Now we can be sure that the tag is from the 229th Infantry Regiment. The only muddled part is which unit supplied the induction training and sent him off to the 229th Inft Rgt as replacement, which is recorded as the middle column. The middle column has been obscured by adding 3 gibberish stampings, but it originally was stamped 中 補 第1, short for 中部補充第1部隊, code for 留守第3歩兵団 (3rd Ift Reserve Corps). Both the 228 and 229 regiments were components of the 38th Division, a division having only 3 Inft Rgts composing 1 Corps instead of the traditional 4 Rgts, composing 2 Brigades.
The photo below is from the regimental standard bestowal ceremony of the 229th as held on 14th Sept. 1939.
Here is a memoir of a former regimental standard guard (one of the guards sandwiching the standard bearer). in his case, he was assigned to the 229th from 中部第4部隊 code for 68th Infantry Regiment Reserves.
Google translator's result is surprisingly readable in English, though it is originally in Japanese. He writes how as guard of the flag bearer, he was never allowed to keep any tunic button unbuttoned even in the sweltering tropics, unlike his comrades.
Thanks Nick for breaking that down and so there’s a possibility that this is a early tag. I wish I had this soldiers pay book and when he entered service.

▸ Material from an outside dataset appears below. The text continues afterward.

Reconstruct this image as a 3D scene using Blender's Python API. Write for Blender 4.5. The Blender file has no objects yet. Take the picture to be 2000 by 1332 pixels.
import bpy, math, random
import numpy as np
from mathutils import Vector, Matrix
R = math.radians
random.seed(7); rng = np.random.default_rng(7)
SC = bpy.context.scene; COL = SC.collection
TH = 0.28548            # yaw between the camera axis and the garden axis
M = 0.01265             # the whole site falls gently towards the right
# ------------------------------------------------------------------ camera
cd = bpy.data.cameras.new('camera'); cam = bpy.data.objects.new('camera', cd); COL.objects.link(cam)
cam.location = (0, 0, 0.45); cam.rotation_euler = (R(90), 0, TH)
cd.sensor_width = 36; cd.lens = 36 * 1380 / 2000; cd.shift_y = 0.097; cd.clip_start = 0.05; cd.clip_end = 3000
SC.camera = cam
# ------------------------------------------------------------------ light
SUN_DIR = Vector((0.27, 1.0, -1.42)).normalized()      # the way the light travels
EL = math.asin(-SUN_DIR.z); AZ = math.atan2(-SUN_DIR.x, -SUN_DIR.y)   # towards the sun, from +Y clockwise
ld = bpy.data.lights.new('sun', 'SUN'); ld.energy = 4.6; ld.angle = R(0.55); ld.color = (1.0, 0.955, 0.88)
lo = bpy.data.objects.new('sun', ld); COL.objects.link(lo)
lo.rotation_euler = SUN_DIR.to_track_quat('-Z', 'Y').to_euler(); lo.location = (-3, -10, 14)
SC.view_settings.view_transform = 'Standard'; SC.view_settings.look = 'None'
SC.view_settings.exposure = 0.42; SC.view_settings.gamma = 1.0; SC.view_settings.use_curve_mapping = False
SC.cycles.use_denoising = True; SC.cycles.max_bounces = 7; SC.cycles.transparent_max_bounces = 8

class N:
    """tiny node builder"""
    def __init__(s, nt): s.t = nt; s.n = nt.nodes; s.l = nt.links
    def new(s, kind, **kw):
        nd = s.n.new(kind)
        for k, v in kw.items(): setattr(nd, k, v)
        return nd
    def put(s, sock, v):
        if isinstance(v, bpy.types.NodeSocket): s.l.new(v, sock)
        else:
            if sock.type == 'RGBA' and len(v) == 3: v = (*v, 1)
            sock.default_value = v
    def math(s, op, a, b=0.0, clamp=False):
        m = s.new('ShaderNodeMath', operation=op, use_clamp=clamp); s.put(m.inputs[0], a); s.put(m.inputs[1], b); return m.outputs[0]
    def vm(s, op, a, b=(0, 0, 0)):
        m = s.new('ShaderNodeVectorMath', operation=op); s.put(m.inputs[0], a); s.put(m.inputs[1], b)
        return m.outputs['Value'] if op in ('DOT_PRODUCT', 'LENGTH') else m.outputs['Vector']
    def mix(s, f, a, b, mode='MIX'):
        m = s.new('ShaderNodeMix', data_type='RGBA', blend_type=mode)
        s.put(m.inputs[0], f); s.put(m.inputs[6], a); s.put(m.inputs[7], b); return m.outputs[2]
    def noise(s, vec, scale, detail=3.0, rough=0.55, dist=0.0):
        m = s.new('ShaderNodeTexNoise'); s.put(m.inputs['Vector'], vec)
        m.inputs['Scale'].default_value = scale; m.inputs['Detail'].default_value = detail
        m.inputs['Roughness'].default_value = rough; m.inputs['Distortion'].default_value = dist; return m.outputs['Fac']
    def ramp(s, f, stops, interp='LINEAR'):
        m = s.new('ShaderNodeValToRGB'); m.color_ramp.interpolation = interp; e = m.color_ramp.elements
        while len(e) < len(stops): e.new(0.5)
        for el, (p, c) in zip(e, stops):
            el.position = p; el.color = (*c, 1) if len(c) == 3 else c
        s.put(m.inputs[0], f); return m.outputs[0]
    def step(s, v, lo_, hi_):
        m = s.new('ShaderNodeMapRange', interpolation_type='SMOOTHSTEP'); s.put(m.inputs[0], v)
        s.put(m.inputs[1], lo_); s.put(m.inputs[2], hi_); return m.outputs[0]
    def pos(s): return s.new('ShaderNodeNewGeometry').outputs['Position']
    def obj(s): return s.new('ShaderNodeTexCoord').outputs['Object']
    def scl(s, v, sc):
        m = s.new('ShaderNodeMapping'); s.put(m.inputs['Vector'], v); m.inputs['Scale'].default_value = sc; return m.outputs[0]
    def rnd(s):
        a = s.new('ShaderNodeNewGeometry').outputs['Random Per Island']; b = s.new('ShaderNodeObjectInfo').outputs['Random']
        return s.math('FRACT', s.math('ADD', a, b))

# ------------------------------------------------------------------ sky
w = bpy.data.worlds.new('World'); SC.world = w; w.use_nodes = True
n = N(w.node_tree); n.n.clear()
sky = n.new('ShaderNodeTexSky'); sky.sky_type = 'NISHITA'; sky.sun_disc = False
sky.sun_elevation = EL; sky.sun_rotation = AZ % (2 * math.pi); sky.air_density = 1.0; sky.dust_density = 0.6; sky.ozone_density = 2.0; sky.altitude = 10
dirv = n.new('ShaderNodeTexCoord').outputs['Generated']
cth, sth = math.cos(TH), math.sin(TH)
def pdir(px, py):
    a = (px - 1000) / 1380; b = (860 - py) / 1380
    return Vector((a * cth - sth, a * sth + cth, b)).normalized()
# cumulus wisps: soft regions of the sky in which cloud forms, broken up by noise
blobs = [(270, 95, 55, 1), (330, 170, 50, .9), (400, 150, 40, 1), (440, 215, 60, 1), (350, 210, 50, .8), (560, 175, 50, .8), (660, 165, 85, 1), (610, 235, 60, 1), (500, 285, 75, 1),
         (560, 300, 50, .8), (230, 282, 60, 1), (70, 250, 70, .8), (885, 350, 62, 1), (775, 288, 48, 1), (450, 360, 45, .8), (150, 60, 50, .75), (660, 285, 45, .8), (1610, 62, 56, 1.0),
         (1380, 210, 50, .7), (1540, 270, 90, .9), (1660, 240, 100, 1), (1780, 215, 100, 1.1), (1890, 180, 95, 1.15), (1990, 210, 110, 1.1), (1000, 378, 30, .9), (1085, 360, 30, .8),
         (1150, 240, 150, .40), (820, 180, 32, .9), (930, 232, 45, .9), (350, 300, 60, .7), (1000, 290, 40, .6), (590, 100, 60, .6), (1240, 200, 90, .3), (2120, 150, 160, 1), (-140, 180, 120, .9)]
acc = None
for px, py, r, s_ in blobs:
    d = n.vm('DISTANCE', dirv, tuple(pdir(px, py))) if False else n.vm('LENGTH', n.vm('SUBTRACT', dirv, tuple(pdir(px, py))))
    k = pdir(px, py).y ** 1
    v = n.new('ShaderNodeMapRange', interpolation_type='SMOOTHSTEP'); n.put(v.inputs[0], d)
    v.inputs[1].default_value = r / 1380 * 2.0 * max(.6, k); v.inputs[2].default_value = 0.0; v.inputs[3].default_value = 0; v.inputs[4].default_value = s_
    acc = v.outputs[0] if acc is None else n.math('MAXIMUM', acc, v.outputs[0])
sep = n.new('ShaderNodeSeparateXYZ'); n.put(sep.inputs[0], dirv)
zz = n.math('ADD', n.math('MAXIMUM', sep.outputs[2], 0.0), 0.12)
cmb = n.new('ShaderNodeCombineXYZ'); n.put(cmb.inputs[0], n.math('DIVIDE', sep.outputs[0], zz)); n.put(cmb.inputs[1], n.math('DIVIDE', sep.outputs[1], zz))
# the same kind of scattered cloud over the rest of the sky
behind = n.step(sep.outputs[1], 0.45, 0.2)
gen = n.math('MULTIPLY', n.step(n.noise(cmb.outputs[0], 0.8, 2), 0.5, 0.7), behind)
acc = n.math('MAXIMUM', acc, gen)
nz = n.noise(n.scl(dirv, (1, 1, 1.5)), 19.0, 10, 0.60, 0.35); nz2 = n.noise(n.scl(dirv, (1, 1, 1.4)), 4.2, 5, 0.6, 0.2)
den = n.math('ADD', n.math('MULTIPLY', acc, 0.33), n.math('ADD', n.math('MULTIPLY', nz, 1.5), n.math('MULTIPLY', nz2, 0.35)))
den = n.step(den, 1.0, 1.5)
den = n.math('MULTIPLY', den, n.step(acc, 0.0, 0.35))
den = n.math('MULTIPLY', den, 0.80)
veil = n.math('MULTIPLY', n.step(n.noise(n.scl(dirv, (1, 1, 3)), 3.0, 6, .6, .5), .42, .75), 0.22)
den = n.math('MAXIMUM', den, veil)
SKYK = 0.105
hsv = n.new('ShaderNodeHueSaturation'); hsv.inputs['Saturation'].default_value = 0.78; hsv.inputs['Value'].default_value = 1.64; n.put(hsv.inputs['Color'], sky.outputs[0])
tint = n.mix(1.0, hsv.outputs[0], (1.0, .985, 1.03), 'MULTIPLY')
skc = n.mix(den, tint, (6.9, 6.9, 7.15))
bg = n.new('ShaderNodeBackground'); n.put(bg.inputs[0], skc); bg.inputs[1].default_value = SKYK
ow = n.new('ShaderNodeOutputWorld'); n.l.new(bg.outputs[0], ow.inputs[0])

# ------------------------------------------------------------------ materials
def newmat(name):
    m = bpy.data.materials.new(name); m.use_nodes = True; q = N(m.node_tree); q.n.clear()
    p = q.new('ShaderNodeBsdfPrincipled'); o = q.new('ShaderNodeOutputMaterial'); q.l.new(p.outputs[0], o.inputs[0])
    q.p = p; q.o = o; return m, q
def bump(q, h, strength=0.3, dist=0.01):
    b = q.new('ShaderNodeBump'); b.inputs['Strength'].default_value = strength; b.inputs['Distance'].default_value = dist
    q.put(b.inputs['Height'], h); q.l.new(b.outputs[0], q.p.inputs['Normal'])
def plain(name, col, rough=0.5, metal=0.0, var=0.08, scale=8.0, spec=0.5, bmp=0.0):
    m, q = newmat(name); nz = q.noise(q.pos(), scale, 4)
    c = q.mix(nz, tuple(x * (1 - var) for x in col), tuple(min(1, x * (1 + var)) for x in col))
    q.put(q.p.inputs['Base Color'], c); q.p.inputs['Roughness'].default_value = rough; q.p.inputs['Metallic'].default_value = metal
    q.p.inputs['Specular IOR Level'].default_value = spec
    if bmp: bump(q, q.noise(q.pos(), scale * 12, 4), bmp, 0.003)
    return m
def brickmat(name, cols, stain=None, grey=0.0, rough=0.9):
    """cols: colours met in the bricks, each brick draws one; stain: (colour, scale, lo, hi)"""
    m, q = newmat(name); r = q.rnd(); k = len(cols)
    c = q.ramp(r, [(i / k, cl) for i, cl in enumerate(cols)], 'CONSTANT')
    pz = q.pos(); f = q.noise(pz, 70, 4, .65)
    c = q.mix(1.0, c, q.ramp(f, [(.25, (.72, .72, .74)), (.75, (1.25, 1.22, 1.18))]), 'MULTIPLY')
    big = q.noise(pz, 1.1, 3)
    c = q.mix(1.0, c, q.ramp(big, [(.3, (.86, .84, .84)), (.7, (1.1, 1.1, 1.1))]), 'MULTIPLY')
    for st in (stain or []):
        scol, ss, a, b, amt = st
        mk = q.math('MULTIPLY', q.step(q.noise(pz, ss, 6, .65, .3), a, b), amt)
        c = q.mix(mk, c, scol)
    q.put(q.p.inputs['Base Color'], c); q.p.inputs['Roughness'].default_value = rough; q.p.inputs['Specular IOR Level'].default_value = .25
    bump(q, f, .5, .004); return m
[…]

There is slim chance this tag might have been picked up in the Admiralty Island’s. The 229th sent about 550 men of the 1st Battalion there in early 1944 and there might be a link that a 1st Cavalry Regiment Veteran may have brought this back. The gentleman I got this from had a uniform to the 1st Cavalry Division along with other Japanese items but he got this stuff with a bunch of other stuff from a gun shop years ago. So slim link but without the pay book no real chance of proof.